Два — своего рода сакральное число для Борисова-Мусатова: две фигуры присутствуют в большинстве его важнейших произведений. Там, где останутся двое или две, — там ещё останется и надежда. Поэтому решение обладательницы ожерелья — решение, дающее надежду. Неуправляемые языческие стихии взбунтовались. Но — надежда, несмотря ни на что.
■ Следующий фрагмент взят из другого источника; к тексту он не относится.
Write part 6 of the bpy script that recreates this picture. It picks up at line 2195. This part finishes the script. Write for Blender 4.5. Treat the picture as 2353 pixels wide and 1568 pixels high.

Надежда — прежде всего в душе самого художника, в которую сумели вторгнуться внешние диссонансы. Трагическое, но небезысходное состояние такой души он и выразил в «Изумрудном ожерелье», ставшем олицетворением неведомого нам внутреннего конфликта. Недаром же критик Выезжев прозорливо заметил по поводу женских изображений на полотнах художника: «Борисов-Мусатов в них писал себя»3. Мы теперь говорим иначе: символы своих внутренних состояний.
Но если надежда не сбудется? Если девушка в ожерелье поддастся общей столь явной устремленности прочь, а потом и последняя в страхе перед образовавшейся пустотою ещё сильнее отпрянет назад? Останется лишь цветовая композиция, тяготеющая к беспредметной живописи. Красота — без одухотворяющего содержания.
Да и что иное может быть в языческой стихии цвета?